Pertama, pengusaha taksi konvensional harus memiliki aplikasi yang serupa dengan Grab atau Uber. Jika tidak sanggup, maka lakukan kerjasama seperti yang sudah dilakukan di Jakarta Timur antara Grab dengan Express.
Kedua, membuat wadah semacam Uji Kir untuk taksi daring, biarkan mereka beroperasi dengan plat hitam namun harus mengikuti syarat layaknya taksi konvensional.
Ketiga, lakukan evaluasi terhadap pembatasan jumlah armada taksi konvensional yang sudah tidak terhitung. Selama ini terlihat ada monoppoli dagang oleh satu perusahaan tertentu.
3. Solusi Transisi Taksi Konvensional dan Online
Di tengah perdebatan aspek legalitas dan kenyamanan transportasi daring, sejumlah pengamat mencoba memperhitungkan dampak ekonomi dari angkutan umum daring ini. Dalam sebuah paper tercatat pendapat bahwa layanan seperti Uber atau Grab mampu menurunkan biaya pencarian (search cost) baik untuk penumpang maupun pengemudi. Namun karena inilah muncul sebuah persaingan pasar diklaim tidak adil.
Menurut Kompasianer Adrian Ma'ruf, pasar mulai bergejolak dan pemerintah harus menciptakan lingkungan persaingan pasar yang kondusif. Selain aspek legalitas dan layanan, pemerintah harus merancang kebijakan ekonomi guna mengatasi sejumlah masalah yang berpotensi muncul di kemudian hari. Selain itu ada beberapa poin yang bisa diperhatikan dan dilakukan pemerintah untuk polemik ini.

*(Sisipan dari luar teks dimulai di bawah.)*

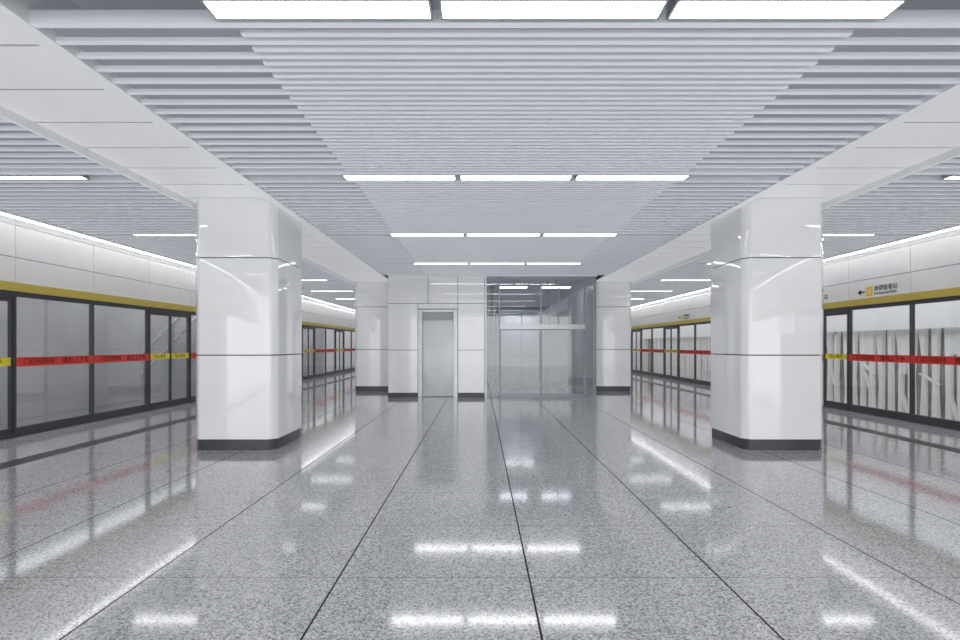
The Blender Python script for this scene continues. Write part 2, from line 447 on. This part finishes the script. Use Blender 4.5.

Pertama, pemerintah harus menciptakan lingkungan persaingan yang adil. Poin utama yang menjadi sasaran protes bulan lalu adalah perusahaan daring tidak terbebani sejumlah aturan. Maka hal ini harus disamaratakan.
Kedua, pemerintah harus juga memikirkan sistem jaminan sosial untuk para sopir layanan angkutan daring. Bagaimanapun bentuknya, sopir tersebut bekerja dan berpenghasilan dari layanan daring dan mungkin beberapa dari mereka membayar pajak. Ini juga harus diperhatikan agar ada satu keadilan.
Ketiga, asuransi bagi pengemudi dan penumpan. Di sejumlah negara, Uber dipaksa untuk mengasuransikan pengemudi dan penumpang selama perjalanan. Karena keduanya tetap memiliki risiko yang sama dalam perjalanan.
Keempat, tentu saja membuat aturan baru tentang layanan angkutan umum daring ini. Terutama di sektor pajak yang harus dibayarkan.